Tuesday, April 22, 2014

Tuesday, 22 April 1930: London Naval Conference Ends with Incomplete Results

London: 

The London Naval Treaty – focal point of the London Naval Conference which has been going on for the past two months -- is signed by the five participating nations: Japan, the United States, Great Britain, France and Italy.  The treaty marks a partial victory for diplomacy: all five nations agree to suspend expansion of their battleship fleets until 1936.  However, only three of the countries – Japan, the U.S., and U.K. – agree to limitations on their fleet sizes.  France and Italy could never resolve their differences with each other nor the rest of the participants, and so did not agree to fleet size limitations.  Perhaps indicative of the anticlimactic ending after 13 weeks of meetings, the U.S. delegation is already at the docks ready to board their ship home the same day of the signing. 

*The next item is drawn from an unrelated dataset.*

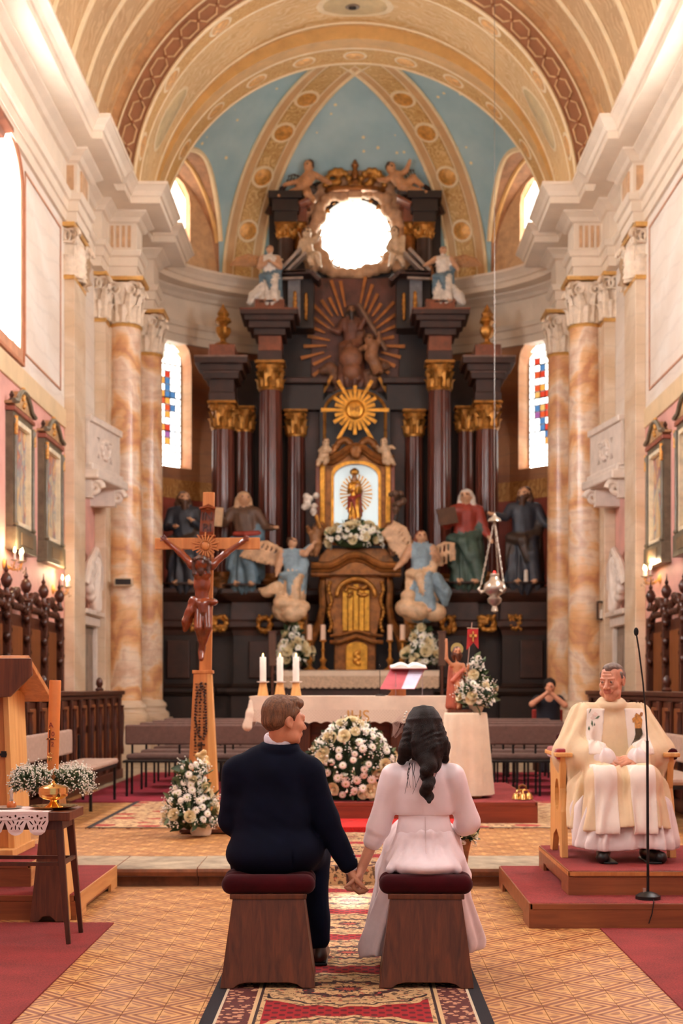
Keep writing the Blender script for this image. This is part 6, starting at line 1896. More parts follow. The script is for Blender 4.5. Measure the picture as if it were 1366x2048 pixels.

British Prime Minister Ramsay MacDonald says, “We have now gone as far as we can at present.  Compared with Washington and Geneva [earlier conferences], we have progressed far.  Compared with our desires, we have fallen short.  We part today in a spirit of active good will, prepared to take every means which offers itself to secure a five-power agreement on all points.  Our work has been but partly done, but all good work must be done in stages.”



London Naval Conference delegates

Cettinje, Yugoslavia:  A communist agitator guns down four people, including the chief of the gendarmes, and wounds three others, before being killed by police.